If anything, a SFBG endorsement is a net negative for a candidate.

Posted by Anonymous on Nov. 19, 2012 @ 6:46 am

You just said Olague lost despite being endorsed by the SFBG. She wasn't endorsed by them. That was actually the point of my comment.

Take anecdotal evidence for what its worth (not much I know), but as a 20-something in this town I have a number of friends who are liberal but don't know anything about local politics. They all vote the Guardian slate for local races because they read the Guardian, basically agree with its editorial views on things, and don't follow local politics.

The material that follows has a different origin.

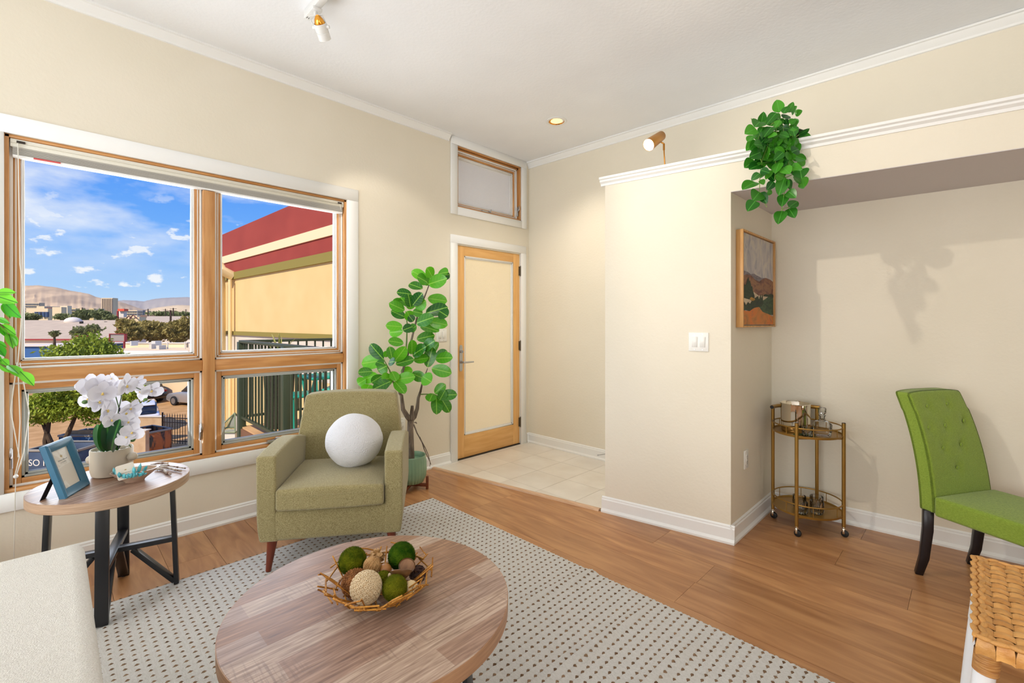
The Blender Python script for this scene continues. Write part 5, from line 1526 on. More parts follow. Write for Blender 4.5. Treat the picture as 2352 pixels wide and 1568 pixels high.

That being said I don't have any proof. A couple additional things I can think of include how the Guardian slate was able to take the DCCC in both 2008 and 2010 and that Campos was the Guardian's number one endorsement in D9 in 2008 and he ended up winning. Of course districts like 5 and 9 are going to be where more people read the Guardian, and therefore more likely to vote the slate, that's why I thought Olague's omission may have made the difference here. I wouldn't say that about a race in D10 for example.

Posted by Guest on Nov. 19, 2012 @ 9:22 am

when Davis's true nature was exposed and when Olague voted to bail out the hapless Ross. In the last couple of weeks SFBG shilled desparately for Olague, having previously criticized her for being a Lee/Brown puppet. She lost.

If you only know 20-somethings then you may see some influence from a left-wing organ like SFBG. As Churchill said: "if you're not a liberal at 20, you have no heart; if you're not a conservative at 40, you have no brain".

Posted by Anonymous on Nov. 19, 2012 @ 9:56 am

Plenty to say, but anytime anyone drops that quote its time to bail.

Posted by Guest on Nov. 19, 2012 @ 11:04 am
Posted by Anonymous on Nov. 19, 2012 @ 11:56 am

Obviously Lee won over Avalos at the last election by "sizable margin" (quoting lilli), Breed won, Mar won and Olague will never win an election ever after voting in a Domestic Violence Abuser.

Avalos, Campos, Kim; will have an uphill battle in future elections when other candidates will only have to bring up the Mirkarimi reinstatement vote of a DV
abuser.

The big losers, the SFBG and the Progressives that support Ross!
Credibility has all but disappeared along with integrity and dignity.

Posted by Guest on Nov. 20, 2012 @ 9:55 am

even while the State and Federal elections moved to the left. It takes a special kind of stupid to lurch right when the rest of the country lurches left, but somehow the SF Progressives managed it.

And that was only partly because Ross, Davis and Olague all self-destructed.